Americans enjoy this guarantee, and so some Americans look at the sectarian violence in places like Egypt or Iraq and imagine that it is somehow only a feature of Muslim culture. Nonsense. It’s a feature of the universal human desire for the universal human right of freedom of conscience. As an American, I will (for the most part) retain my religious freedom regardless of the outcome of any given election. But what if losing an election meant that I would also have to adopt the religion of the winners? What if it meant I would have to start paying a church tax? Have to re-baptize myself or my children? What if it meant I would be required to renounce what I believe and to proclaim my allegiance to that which I do not believe?
I would take to the streets. So would you. So would anyone. The stakes of freedom of conscience are too high for anyone to allow them to be decided at the polls.
That is why government cannot be sectarian. If the sectarian identity of the government — and therefore of the governed — can be changed in the next election, then no one has freedom of conscience, only the possibility of privilege of conscience contingent on whether one’s own beliefs correspond with those of the majority.
Again, the stakes are too high there to leave such vital matters of freedom and identity to a simple majority ballot. Religious liberty and freedom of conscience have to be taken off the table — have to be guaranteed as essential, non-negotiable, non-surrenderable rights for all, regardless of which faction wins the next election.
The dim American “thinkers” proposing a redefinition of religious liberty are, right now, feeding the violence in Egypt. The second-rate academics offering third-rate arguments against secular government here are seeing those arguments cited and echoed by the proponents of sectarian government all over the world.
Congratulations, idiots. I know you thought you were being clever when you decided to argue that “secular” was, itself, a sect — a religion of non-sectarianism. You pulled this little semantic knot so tight that you figured others might mistake it for a meaningful thought. But, predictably, it turns out that your arguments in favor of sectarian government, while largely unconvincing, still have consequences. Bloody, lethal consequences.

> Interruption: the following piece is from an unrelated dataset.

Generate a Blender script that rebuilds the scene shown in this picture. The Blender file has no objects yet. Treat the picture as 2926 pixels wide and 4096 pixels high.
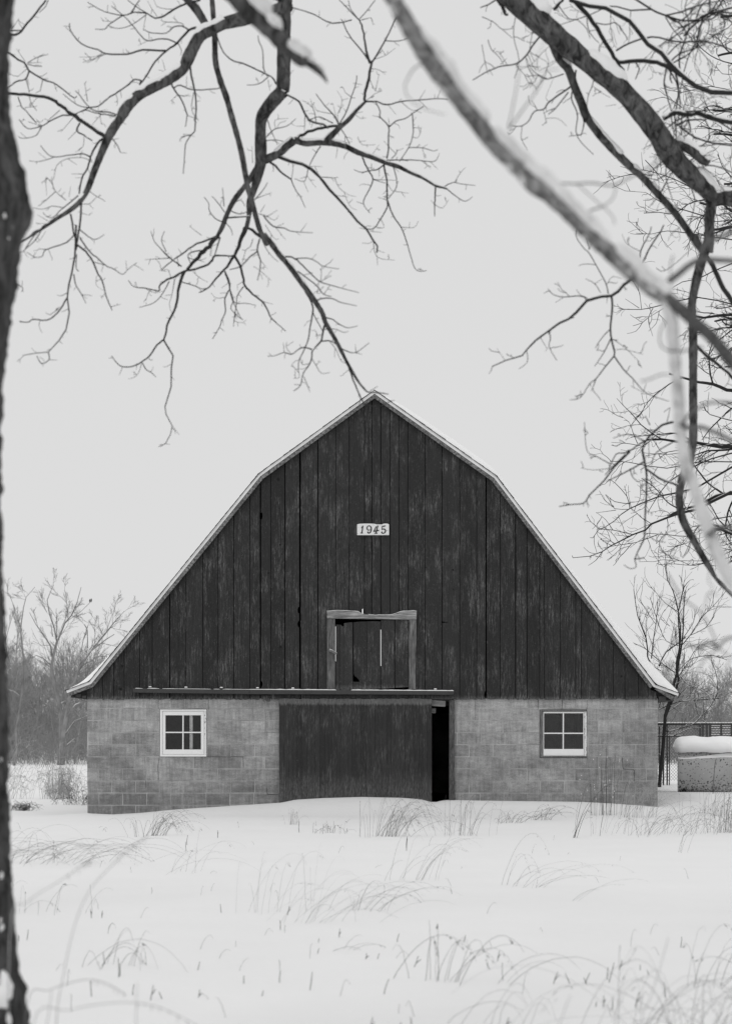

It’s long been annoying to me, personally, to have to avoid the word “secular” so as not to contribute to the confusion you folks have sown around that word. It was a good word, a necessary and useful word. It was a meaningful word — it meant something and did not mean other things. But thanks to your pretending for so long that it doesn’t mean what it means, I’ve had to move away from that word — substituting “non-sectarian” just to underscore how empty, ridiculous and self-refuting your claim of a “religion of secularism” is.
But my annoyance over having to retreat from a useful and necessary word pales in comparison to the more tangible, violent consequences of your deliberate confusion as it’s playing out right now in places like Egypt.

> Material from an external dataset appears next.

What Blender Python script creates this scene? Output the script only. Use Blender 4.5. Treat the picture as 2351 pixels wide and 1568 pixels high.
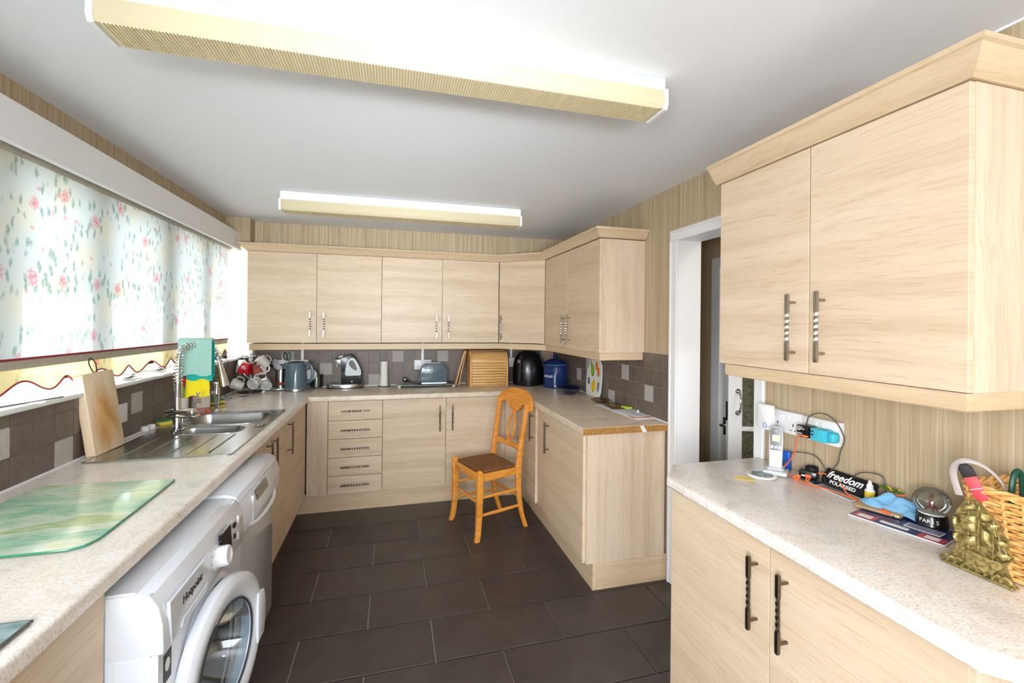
import bpy, bmesh, math, random
from mathutils import Matrix, Vector
from math import sin, cos, pi, radians as R
random.seed(7)
for o in list(bpy.data.objects): bpy.data.objects.remove(o)
SC = bpy.context.scene; COL = SC.collection

# ------------------------------------------------------------------ camera
def look(yaw, pitch, roll):
    F = Vector((sin(yaw), cos(yaw), 0)); Rt = Vector((cos(yaw), -sin(yaw), 0)); U = Vector((0, 0, 1))
    F, U = F*cos(pitch)+U*sin(pitch), U*cos(pitch)-F*sin(pitch)
    Rt, U = Rt*cos(roll)+U*sin(roll), U*cos(roll)-Rt*sin(roll)
    return Matrix((Rt, U, -F)).transposed()
cam_d = bpy.data.cameras.new('camera'); cam = bpy.data.objects.new('camera', cam_d); COL.objects.link(cam)
cam.matrix_world = Matrix.Translation((1.3147, 0, 1.4827)) @ look(.2619, .0018, .0101).to_4x4()
cam_d.sensor_width = 36; cam_d.lens = 36*1020.05/2351; cam_d.shift_y = -43.14/2351; cam_d.shift_x = 0
cam_d.clip_start = .02
SC.camera = cam

# ------------------------------------------------------------------ world, sun, lights, exposure
w = bpy.data.worlds.new('sky'); SC.world = w; w.use_nodes = True
bg = w.node_tree.nodes['Background']; bg.inputs[0].default_value = (.86, .93, 1, 1); bg.inputs[1].default_value = 6.3
def light(name, typ, loc, rot, energy, color=(1, 1, 1), **kw):
    d = bpy.data.lights.new(name, typ); d.energy = energy; d.color = color
    for k, v in kw.items(): setattr(d, k, v)
    o = bpy.data.objects.new(name, d); COL.objects.link(o); o.location = loc; o.rotation_euler = rot
    return o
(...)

You’ve spent years attacking tolerance because, you said, smirking, it’s supposedly hypocritical for not tolerating intolerance. And you’ve spent years attacking secular governance because, you said, with that same sophomoric smirk, that it was just a way of establishing the sect of non-sectarianism. And you’ve congratulated yourselves all the while for producing an argument so semantically nonsensical that it is impossible to sensibly refute.
And what I want to know is how do you like your blue-eyed boy, Mr. Death?